SUPPLIED INFORMATION
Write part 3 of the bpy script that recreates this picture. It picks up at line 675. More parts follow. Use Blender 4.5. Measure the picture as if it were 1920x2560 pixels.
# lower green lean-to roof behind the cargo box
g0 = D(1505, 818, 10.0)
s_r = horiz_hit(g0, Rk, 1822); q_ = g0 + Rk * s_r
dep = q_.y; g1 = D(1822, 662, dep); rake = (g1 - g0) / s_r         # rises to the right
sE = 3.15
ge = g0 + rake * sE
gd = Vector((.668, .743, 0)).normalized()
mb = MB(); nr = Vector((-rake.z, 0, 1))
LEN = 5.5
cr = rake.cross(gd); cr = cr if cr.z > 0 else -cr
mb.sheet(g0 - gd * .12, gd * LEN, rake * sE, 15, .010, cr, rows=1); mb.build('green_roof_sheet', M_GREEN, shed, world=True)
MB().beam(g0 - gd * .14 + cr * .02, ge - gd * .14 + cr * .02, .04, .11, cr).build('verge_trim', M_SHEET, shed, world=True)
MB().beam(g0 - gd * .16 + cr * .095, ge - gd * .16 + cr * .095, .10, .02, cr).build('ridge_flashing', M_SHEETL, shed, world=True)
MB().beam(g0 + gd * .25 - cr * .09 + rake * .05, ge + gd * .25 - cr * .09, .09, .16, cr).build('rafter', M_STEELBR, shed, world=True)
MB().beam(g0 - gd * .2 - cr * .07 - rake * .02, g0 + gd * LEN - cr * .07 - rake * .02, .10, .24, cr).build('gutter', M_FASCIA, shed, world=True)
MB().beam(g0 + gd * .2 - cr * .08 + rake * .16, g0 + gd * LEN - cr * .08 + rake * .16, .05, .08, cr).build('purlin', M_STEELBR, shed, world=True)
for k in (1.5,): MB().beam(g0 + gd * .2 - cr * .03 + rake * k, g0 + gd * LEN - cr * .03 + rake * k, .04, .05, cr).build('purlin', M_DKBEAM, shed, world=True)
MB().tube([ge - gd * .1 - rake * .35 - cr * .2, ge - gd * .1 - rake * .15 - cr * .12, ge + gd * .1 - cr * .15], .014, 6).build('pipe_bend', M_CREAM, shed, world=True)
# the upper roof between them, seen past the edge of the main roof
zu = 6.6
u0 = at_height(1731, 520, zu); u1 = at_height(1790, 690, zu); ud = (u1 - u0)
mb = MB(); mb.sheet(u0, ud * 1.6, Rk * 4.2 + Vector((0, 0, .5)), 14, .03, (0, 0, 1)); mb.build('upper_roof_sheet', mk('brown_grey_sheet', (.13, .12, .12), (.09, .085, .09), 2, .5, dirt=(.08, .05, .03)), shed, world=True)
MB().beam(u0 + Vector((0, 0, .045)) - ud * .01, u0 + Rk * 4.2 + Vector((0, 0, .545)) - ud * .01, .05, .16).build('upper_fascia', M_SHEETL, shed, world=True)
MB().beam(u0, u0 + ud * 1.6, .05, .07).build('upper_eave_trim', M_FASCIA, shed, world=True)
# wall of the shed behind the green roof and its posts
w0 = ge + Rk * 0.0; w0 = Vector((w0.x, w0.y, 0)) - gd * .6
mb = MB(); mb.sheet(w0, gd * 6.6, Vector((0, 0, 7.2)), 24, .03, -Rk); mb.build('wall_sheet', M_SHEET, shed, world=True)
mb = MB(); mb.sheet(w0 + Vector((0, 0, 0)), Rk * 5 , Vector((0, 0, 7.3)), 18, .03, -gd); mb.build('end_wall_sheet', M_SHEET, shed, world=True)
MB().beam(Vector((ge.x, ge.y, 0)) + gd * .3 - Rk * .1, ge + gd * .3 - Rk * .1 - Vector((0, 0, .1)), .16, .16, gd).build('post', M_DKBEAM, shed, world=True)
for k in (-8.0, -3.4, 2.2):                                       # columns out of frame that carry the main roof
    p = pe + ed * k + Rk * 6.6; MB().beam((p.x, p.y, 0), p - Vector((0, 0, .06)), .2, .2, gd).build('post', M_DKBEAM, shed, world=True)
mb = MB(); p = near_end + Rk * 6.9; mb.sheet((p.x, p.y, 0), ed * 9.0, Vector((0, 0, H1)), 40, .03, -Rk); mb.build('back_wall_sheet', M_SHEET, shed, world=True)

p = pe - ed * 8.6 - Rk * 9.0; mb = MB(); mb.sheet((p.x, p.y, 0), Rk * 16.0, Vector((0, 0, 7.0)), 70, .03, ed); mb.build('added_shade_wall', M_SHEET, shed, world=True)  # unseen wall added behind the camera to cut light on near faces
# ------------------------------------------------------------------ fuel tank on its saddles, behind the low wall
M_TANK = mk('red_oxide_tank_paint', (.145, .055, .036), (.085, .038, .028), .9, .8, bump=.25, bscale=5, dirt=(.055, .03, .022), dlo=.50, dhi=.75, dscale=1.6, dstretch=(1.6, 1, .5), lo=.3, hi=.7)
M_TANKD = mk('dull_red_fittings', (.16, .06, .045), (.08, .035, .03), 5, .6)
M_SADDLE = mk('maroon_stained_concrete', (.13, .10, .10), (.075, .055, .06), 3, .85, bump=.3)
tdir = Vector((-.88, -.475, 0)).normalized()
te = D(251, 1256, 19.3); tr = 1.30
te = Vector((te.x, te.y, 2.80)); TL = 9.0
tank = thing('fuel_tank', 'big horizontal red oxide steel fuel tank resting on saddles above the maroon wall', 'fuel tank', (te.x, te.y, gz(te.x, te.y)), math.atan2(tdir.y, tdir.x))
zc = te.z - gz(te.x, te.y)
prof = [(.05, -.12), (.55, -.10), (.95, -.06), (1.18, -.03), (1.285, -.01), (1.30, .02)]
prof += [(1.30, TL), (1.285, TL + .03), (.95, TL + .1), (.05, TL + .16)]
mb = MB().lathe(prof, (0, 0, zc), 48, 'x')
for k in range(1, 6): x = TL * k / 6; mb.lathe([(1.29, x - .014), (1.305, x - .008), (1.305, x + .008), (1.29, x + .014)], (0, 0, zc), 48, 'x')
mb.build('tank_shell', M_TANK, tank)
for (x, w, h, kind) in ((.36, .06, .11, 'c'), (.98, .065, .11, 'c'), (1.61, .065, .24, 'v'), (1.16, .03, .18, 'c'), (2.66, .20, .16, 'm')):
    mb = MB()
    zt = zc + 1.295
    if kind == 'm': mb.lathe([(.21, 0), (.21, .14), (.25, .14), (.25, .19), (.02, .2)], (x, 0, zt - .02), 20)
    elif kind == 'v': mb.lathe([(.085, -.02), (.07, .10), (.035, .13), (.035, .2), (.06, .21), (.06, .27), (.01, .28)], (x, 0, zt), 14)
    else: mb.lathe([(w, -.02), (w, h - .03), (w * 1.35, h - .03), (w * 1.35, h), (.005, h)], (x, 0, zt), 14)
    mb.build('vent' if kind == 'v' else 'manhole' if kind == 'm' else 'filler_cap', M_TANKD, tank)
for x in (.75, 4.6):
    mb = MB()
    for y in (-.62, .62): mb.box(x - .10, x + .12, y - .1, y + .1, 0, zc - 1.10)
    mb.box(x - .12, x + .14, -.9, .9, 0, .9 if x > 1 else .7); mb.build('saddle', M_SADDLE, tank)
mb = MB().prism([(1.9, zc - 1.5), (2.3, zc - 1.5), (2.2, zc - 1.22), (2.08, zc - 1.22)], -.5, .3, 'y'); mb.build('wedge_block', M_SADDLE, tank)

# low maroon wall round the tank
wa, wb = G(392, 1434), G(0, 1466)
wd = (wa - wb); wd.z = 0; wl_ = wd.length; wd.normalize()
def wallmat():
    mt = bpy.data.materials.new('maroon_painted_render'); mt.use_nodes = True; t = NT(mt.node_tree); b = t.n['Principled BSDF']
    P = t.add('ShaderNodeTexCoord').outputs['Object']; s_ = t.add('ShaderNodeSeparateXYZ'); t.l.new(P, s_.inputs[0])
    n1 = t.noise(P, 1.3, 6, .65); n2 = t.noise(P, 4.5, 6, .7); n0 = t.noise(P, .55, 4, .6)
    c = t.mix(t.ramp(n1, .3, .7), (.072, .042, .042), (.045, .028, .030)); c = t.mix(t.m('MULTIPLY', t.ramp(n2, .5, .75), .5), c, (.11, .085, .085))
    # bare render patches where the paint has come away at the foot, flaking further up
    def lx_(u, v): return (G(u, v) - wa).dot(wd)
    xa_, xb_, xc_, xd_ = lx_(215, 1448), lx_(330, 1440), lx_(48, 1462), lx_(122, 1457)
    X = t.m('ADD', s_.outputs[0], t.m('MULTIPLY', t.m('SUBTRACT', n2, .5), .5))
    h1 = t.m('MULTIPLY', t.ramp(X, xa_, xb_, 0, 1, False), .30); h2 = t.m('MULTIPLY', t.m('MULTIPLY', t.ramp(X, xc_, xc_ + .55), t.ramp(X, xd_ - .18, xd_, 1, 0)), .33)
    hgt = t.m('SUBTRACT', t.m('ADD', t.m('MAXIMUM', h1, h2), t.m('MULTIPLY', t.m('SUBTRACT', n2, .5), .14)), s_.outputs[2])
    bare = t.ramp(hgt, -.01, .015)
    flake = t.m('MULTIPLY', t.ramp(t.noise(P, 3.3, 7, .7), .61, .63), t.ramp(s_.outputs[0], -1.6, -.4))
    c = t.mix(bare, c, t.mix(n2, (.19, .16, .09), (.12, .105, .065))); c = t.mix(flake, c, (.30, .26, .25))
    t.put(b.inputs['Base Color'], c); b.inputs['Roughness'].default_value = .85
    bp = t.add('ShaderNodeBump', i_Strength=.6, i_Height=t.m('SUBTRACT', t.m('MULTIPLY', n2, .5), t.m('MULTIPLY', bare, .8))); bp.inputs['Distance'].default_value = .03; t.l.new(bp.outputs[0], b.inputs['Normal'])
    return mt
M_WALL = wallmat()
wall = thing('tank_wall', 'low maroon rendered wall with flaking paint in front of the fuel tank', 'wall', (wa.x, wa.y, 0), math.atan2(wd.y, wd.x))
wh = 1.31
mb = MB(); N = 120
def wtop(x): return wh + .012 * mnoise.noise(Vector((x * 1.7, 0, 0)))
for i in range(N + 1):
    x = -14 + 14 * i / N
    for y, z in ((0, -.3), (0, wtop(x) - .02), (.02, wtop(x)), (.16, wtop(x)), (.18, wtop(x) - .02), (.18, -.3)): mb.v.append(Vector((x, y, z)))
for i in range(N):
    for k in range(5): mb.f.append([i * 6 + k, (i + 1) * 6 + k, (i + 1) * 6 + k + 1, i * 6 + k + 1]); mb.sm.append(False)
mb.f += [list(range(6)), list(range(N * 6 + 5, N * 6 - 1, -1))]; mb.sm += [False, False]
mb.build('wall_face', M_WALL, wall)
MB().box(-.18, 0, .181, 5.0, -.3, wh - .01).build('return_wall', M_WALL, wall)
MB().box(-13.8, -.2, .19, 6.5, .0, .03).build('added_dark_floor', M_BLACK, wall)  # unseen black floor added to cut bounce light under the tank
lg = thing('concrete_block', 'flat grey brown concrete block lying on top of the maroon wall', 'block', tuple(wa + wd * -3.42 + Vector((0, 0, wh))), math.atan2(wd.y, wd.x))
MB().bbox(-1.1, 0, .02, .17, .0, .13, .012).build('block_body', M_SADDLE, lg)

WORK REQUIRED
Only the lines from the one containing "mb = MB(); mb.sheet(w0, gd" through the one containing "mb = MB(); p" are to be retyped, both boundary lines included, with no other material.

IN RESPONSE
mb = MB(); mb.sheet(w0, gd * 6.6, Vector((0, 0, 7.2)), 24, .03, -Rk); mb.build('wall_sheet', M_SHEET, shed, world=True)
mb = MB(); mb.sheet(w0 + Vector((0, 0, 0)), Rk * 5 , Vector((0, 0, 7.3)), 18, .03, -gd); mb.build('end_wall_sheet', M_SHEET, shed, world=True)
MB().beam(Vector((ge.x, ge.y, 0)) + gd * .3 - Rk * .1, ge + gd * .3 - Rk * .1 - Vector((0, 0, .1)), .16, .16, gd).build('post', M_DKBEAM, shed, world=True)
for k in (-8.0, -3.4, 2.2):                                       # columns out of frame that carry the main roof
    p = pe + ed * k + Rk * 6.6; MB().beam((p.x, p.y, 0), p - Vector((0, 0, .06)), .2, .2, gd).build('post', M_DKBEAM, shed, world=True)
mb = MB(); p = near_end + Rk * 6.9; mb.sheet((p.x, p.y, 0), ed * 9.0, Vector((0, 0, H1)), 40, .03, -Rk); mb.build('back_wall_sheet', M_SHEET, shed, world=True)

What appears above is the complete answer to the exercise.